En el contexto de las dictaduras del pasado en América Latina, las desapariciones forzadas de personas opositoras a los gobiernos autoritarios fueron un común denominador. Mario Benedetti capturó la esencia de estas situaciones en uno de sus poemas: “están en algún sitio, concertados, desconcertados, buscándose, buscándonos”. Más allá de cifras y de la magnitud del problema, las desapariciones son desgarradoras, porque detrás de cada caso hay una madre, un padre, un hermano o hermana, hay mucha gente que espera la llegada de quien no está, y quien no está pasa cada respiro esperando volver a estar.
Cada desaparición implica la llegada de la incertidumbre, la zozobra y el dolor a la vida de muchas personas. No se tiene la certeza de dónde están quienes desaparecen, y no se sabe si se les podrá encontrar.
En México, las desapariciones forzadas se empezaron a agudizar a finales de los años sesenta, y continuaron durante los setenta y ochenta, cuando la Guerra Sucia tuvo lugar. En ese tiempo, las voces de muchas personas que legítimamente pugnaban por una apertura democrática, por el respeto a las libertades comunes y por mayor igualdad fueron acalladas por la fuerza.

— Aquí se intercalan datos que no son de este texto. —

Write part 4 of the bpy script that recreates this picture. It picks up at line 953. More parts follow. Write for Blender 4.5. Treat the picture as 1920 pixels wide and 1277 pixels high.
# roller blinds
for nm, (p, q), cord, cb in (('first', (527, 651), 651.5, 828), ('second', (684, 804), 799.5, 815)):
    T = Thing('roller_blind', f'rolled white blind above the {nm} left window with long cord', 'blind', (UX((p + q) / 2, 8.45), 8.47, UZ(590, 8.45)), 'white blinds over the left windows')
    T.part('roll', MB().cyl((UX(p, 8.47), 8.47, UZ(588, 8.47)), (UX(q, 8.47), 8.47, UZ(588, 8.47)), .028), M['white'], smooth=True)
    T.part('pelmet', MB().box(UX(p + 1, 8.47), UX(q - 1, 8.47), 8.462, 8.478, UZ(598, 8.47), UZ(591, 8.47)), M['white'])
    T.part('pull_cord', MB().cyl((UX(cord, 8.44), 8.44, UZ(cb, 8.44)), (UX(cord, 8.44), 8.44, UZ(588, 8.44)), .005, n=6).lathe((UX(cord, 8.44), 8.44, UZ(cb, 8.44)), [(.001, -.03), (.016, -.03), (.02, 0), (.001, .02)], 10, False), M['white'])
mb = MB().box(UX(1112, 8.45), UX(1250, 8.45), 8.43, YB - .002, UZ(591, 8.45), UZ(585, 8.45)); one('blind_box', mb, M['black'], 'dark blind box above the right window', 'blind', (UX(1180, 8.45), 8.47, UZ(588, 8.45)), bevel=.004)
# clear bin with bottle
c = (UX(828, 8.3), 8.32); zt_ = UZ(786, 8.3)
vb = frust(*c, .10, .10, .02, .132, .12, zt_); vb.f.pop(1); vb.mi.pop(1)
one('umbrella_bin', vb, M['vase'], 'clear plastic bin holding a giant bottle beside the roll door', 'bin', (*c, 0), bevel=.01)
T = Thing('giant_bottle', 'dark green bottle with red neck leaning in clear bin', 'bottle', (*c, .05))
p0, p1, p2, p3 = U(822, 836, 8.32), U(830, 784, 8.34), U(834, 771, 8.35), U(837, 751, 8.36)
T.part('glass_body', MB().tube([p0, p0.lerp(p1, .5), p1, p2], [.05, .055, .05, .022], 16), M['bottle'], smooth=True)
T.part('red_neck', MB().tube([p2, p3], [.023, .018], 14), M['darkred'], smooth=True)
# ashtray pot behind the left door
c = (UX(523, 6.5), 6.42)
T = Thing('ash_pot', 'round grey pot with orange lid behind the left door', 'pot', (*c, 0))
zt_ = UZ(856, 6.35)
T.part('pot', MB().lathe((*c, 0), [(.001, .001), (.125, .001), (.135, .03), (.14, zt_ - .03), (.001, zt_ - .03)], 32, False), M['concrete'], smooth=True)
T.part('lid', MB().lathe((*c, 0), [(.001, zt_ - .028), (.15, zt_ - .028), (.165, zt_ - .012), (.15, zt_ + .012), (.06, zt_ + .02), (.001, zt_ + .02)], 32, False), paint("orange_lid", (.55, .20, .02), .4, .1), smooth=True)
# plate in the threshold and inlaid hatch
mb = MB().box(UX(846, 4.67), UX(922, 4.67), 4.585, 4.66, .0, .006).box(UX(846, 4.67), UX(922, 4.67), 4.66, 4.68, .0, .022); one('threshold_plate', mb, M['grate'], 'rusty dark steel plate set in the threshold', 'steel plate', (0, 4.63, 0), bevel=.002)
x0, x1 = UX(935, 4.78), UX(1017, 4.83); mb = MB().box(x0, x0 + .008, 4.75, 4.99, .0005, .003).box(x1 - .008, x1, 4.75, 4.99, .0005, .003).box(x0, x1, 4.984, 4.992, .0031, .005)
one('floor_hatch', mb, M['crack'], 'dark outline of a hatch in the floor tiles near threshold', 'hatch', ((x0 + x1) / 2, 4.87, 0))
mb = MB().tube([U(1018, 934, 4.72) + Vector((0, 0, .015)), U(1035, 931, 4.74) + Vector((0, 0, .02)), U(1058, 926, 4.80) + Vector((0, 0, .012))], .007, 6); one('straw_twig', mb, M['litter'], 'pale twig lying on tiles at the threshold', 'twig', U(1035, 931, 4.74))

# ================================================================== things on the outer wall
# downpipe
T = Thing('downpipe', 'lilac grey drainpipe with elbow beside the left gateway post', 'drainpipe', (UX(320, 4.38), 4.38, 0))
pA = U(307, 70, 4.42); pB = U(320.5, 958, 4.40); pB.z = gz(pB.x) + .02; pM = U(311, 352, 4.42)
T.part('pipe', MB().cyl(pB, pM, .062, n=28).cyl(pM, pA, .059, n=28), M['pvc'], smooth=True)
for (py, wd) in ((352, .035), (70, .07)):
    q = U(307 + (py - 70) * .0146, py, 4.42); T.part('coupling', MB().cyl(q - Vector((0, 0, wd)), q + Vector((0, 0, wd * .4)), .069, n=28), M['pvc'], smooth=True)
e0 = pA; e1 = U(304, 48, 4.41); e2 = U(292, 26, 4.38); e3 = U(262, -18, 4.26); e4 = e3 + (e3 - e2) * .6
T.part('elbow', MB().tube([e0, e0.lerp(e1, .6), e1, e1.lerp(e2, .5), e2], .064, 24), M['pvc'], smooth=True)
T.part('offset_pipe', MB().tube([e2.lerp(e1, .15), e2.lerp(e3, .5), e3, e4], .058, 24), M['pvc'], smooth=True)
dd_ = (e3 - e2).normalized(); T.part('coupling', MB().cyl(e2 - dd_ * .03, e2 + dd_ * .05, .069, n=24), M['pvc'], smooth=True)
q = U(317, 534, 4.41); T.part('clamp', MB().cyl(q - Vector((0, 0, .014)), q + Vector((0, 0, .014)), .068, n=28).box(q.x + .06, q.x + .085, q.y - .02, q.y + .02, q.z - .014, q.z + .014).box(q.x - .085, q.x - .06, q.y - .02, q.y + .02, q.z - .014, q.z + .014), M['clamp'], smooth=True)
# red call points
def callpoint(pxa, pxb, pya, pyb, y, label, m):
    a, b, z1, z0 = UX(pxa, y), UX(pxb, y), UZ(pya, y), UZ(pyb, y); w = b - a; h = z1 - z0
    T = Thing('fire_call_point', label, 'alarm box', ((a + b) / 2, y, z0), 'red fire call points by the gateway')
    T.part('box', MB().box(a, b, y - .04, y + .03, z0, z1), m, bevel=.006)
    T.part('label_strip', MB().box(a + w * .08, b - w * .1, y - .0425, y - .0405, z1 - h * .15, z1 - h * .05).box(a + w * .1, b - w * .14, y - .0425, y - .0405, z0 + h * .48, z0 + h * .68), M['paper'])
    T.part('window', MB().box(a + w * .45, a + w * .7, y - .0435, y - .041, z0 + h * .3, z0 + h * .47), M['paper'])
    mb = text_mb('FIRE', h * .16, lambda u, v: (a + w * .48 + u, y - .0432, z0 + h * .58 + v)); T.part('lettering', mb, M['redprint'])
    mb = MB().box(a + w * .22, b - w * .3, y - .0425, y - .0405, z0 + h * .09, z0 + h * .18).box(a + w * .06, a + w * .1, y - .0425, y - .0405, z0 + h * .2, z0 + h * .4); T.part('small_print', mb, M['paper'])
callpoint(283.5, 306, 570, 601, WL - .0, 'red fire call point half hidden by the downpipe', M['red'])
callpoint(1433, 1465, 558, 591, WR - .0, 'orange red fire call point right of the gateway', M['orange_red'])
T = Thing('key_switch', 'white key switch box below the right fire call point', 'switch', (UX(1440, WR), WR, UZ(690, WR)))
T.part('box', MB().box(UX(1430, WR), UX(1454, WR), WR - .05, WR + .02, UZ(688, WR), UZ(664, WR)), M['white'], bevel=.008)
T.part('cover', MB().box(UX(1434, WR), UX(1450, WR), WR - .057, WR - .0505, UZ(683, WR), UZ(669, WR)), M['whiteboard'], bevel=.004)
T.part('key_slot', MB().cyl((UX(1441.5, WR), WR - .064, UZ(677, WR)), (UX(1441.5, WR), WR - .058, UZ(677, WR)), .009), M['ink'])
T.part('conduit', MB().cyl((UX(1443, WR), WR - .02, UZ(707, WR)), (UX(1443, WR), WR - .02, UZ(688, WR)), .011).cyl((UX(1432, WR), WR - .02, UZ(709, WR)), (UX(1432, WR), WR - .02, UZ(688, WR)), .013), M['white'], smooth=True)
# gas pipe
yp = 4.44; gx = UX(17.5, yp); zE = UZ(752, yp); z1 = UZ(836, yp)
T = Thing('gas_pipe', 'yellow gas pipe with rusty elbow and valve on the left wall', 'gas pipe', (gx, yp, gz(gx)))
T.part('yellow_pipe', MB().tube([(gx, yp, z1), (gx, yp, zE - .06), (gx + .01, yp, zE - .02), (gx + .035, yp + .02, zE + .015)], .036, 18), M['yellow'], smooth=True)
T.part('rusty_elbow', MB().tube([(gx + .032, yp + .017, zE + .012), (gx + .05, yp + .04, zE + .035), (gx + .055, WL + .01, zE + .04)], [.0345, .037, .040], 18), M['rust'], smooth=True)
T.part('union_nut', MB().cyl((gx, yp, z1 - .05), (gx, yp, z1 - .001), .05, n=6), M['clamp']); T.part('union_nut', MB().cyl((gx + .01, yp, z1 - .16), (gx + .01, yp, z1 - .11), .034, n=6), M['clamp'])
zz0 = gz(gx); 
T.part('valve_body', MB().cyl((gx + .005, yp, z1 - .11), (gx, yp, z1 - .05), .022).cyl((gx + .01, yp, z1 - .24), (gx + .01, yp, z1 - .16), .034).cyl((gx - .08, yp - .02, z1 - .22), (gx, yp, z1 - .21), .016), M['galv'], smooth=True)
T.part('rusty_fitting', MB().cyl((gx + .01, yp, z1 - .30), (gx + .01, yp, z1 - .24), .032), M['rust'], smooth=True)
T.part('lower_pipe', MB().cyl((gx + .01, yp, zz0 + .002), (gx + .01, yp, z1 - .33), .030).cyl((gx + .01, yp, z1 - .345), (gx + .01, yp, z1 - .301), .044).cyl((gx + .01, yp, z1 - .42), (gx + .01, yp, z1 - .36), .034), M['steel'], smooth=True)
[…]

Por cada uno de los hombres y las mujeres que desaparecieron, se quedaron quienes demandan saber qué pasó y quienes no se cansarán de buscar hasta tener una respuesta, hasta acabar con la incertidumbre. Una de estas personas es Rosario Ibarra de Piedra, cuyo hijo, Jesús, fue desaparecido en la década de los años setenta. Desde entonces, ella se convirtió en una de las principales voces democratizadoras y libertadoras de nuestro país.
El anhelo de justicia y por la verdad llevó a Rosario a participar activamente en la política mexicana. Fue candidata a la Presidencia de la República en 1982 y 1988, cuando la participación democrática —más aún la de la mujer— era limitadísima. Se convirtió en senadora en 2006.
Además, fundó el Comité ¡Eureka!, punto de encuentro y catalizador de las demandas de las familias de personas desaparecidas, todo esto mientras sigue esperando saber que pasó con su hijo. La entereza de Rosario, su valor y coraje han sido un aliciente para cientos de personas que creemos que es posible construir un México mejor: sus acciones, desde la política y desde la ciudadanía, han representado grandes victorias en la consecución de tal objetivo.
A Rosario hoy le decimos gracias, por siempre tener el puño y la cara en alto, la voz firme y la voluntad inquebrantable. Su lucha, además de buscar la verdad sobre el paradero de Jesús, ha sido también la de tener un país más justo, más democrático, donde prevalezca el respeto a los derechos humanos, y se esclarezcan todos los crímenes de lesa humanidad.
La lucha de Rosario y la de miles de madres nos impulsa a trabajar por recomponer la brújula de la moralidad y la justicia en nuestro país. Éste es un compromiso que tenemos que cumplir con todas las personas que hoy esperan el regreso a casa de sus seres queridos, y con aquellas que fueron llevadas contra su voluntad.